でもやはり、ウェイン・ショーターの作編曲能力のように、壊していると見えるのは第三者の評価であって、当の本人は構成し、積み重ねているつもりなんじゃないかと思うようになった。本人にとっては何の飛躍もなく至極当然の行為、生産、創造、制作などそういったものが社会に影響を与えているというのは第三者からの願いに過ぎない。そんな社会をどうこうというレベルの話ではなく、人が何かをつくる時は、一瞬前の自己とそれを支える世界の両者をまるごと壊しているんじゃないかと思う。つくった本人は、第三者からどんな評価をされようが、当の本人も意図せずして本人と世界の関係を変えてしまっているんだろうと思う。
世界との関係といったのは、その個人の世界との関わり方、交感であって、その人の世界そのものを壊すわけではないだろう。それはきっと歴史と言い換えられる。それまでは社会的紐帯などにおいて無意味とされていた事柄が実はその人の世界とのタッチポイントであり、交感そのものであるような事柄が哲学の破壊力によって顕になってくるのではないかと思う。

また長くなってしまったから駆け足で。つくることは自己破壊なんじゃないかということ。千葉雅也氏は、勉強を自己破壊と言っていたが、僕はそれにつくることを加えたい。氏の勉強の意味にも実はつくることが多分に含まれている、というよりも一般的にはアウトプットと勉強は分けられているが、氏の場合はそうではないので、詳しくは『勉強の哲学』を読んでほしい。
でも、僕はつくることの側面をもっと強調したい。それには、現状のデジタルの力や、デザインの手法、人類学のアプローチなどは非常に有効だと思う。

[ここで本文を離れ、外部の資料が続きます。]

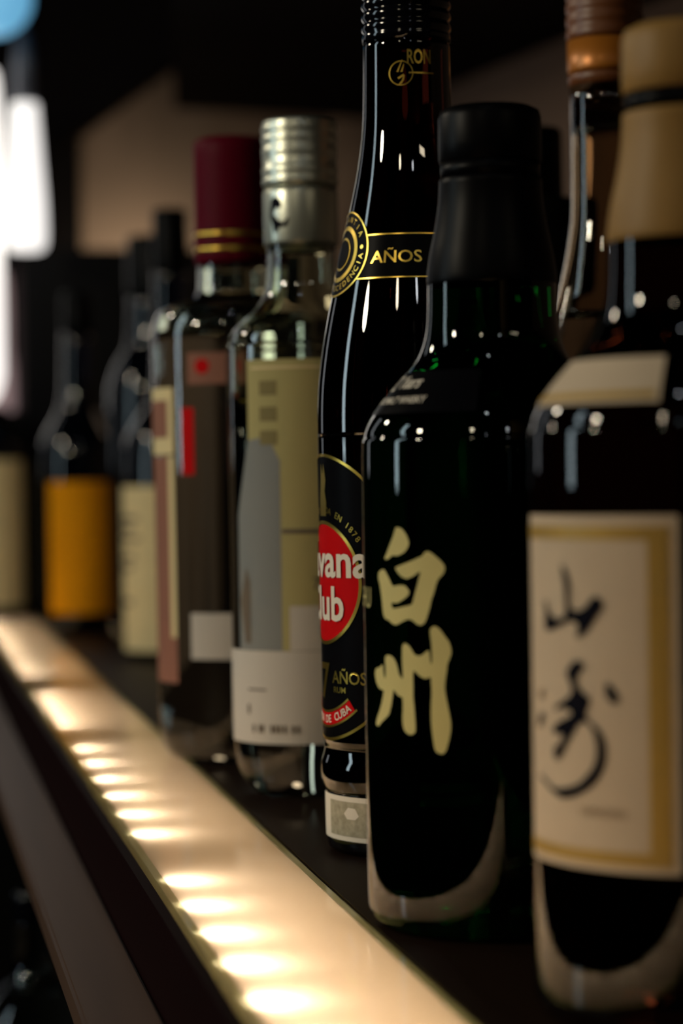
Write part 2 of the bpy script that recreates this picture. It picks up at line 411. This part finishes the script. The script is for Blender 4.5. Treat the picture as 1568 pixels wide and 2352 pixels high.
# ------------------------------------------------------------------ the lit bar shelf
T0, T1 = 0.30, 2.42
shelf = thing('bar_shelf', 'long dark wood back-bar shelf with a lit glass strip along its front', 'shelf', (0.14, 1.3, 0))
def on_shelf(o):
    o.parent = shelf; o.location = Vector(o.location)-Vector((0.14, 1.3, 0)); return o
on_shelf(box('shelf_board', 0.1417, 0.56, T0, 2.56, -0.03, 0.0, M['wood'], bevel=0.0008))
on_shelf(box('fascia', 0.0815, 0.0850, T0, 2.56, -0.034, -0.0005, M['fascia']))
on_shelf(box('ledge', 0.0565, 0.0812, T0, 2.56, -0.042, -0.0315, M['ledge'], bevel=0.0012))
bm = bmesh.new()
box_bm(bm, 0.0853, 0.1415, T0, T1, -0.033, -0.030)
box_bm(bm, 0.0853, 0.0866, T0, T1, -0.030, -0.0062)
box_bm(bm, 0.1407, 0.1415, T0, T1, -0.030, -0.0062)
box_bm(bm, 0.0853, 0.1415, T1, T1+0.003, -0.033, -0.0062)
on_shelf(link_mesh('light_channel', bm, M['channel'], smooth=False))['label'] = 'pale channel glowing under the glass'
bm = bmesh.new()
box_bm(bm, 0.0895, 0.1382, T0, T1, -0.006, 0.0003, 1)
bm.faces.ensure_lookup_table(); bm.faces[1].material_index = 0      # the gloss sits on the top face
pl = on_shelf(link_mesh('glass_strip', bm, [M['opal'], M['plate_clear']], smooth=False)); pl['label'] = 'opal glass strip'
for x0, x1, em in ((0.0867, 0.0895, 'front_edge'), (0.1382, 0.1406, 'plate_edge')):
    e = box('polished_edge', x0, x1, T0, T1, -0.0058, 0.0005, M[em])
    e.parent = pl
    e.location = Vector((0, 0, 0))-Vector((0.14, 1.3, 0))-pl.location
    e['label'] = 'greenish polished edge'
pl.location = pl.location

tape = thing('led_strip', 'row of warm white glowing diodes under the glass shelf strip', 'light strip', (0.0894, T0, -0.0078))
bm = bmesh.new(); box_bm(bm, -0.0017, -0.0012, 0.0, T1-T0, -0.003, 0.003)
link_mesh('tape', bm, M['led_tape'], tape, smooth=False)
LEDS = [0.40, 0.452, 0.505, 0.558, 0.611, 0.664, 0.716, 0.766, 0.818, 0.871, 0.99, 1.05, 1.113, 1.178, 1.245, 1.315,
        1.45, 1.50, 1.55, 1.60, 1.65, 1.84, 1.90, 1.96, 2.06, 2.12, 2.18, 2.24, 2.30, 2.36]
LEDS += [2.42, 2.48, 2.54]
for t in LEDS:
    bm = bmesh.new(); box_bm(bm, -0.0012, 0.0004, t*0.9315-T0-0.0022, t*0.9315-T0+0.0022, -0.0014, 0.0014)
    link_mesh('led', bm, M['led'], tape, smooth=False)

tag(box('lower_shelf', -0.35, 0.5, 0.3, 2.5, -0.45, -0.42, M['black_matte'], bevel=0.001), 'black lower shelf in shadow beneath the lit shelf', 'shelf')

# ------------------------------------------------------------------ whisky bottles of one mould
WH = smooth_profile([(0, 0.0320), (.0004, 0.0350), (.0017, 0.0378), (.0045, 0.0394), (.0105, 0.0402), (.05, .0402), (.10, .0402), (.1420, .0402), (.148, .0396),
      (.1525, .0380), (.157, .0350), (.1615, .0312), (.166, .0272), (.171, .0233), (.177, .0208), (.184, .0198), (.1965, .0195)], 4)

def whisky_capsule(root, m, m_ring):
    lathe('capsule', smooth_profile([(.1935, .0192), (.1940, .0197), (.1965, .0197), (.203, .0188), (.211, .0171), (.219, .0159), (.2255, .0156)], 3)+[(.2258, .0152), (.2258, .0)], m, root)
    s = lathe('stopper', [(.2305, .0), (.2305, .0152), (.2310, .0156), (.2360, .0157), (.2440, .0156), (.2462, .0149), (.2474, .0125), (.2476, .0)], m, root)
    lathe('ring', [(.2256, .0), (.2256, .0151), (.2307, .0151), (.2307, .0)], m_ring, root)
    return s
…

もっとも自己破壊力のある哲学という分野が、自分自身を形成してきた世界、歴史にまでその破壊力を及ぶところまで研究や対話、テキスト読解をしつつ、その中盤からひたすらにつくること、どんなメディアや対象、デバイスも問わずに毎日数時間作ることを数ヶ月、例えば3ヶ月など続けること。その2つのプロセスをはっきりした時間的な区切り、期限で打ち切り振り返る。振り返りの中心にあるのはあくまで作品にすること。プロセスの分析はその次でなければ、よくあるワークショップの「振り返り」と同じになってしまうので、作品それ自体を批評することを通して振り返ることができれば良いと思う。

今回も前置きと脱線が長くなってしまったが、まあこんなもんだろう。水中の息もそろそろ苦しくなってきたので、一旦は陸に上がってからこの続きは書いてみる。軸となるアイデアは書いてみたので、これの具体的な例、プロセスを整理して次回描いてみようと思う。3回で終わらせることができなかったけれど、粗くて脆い素地、下地はできた気がする。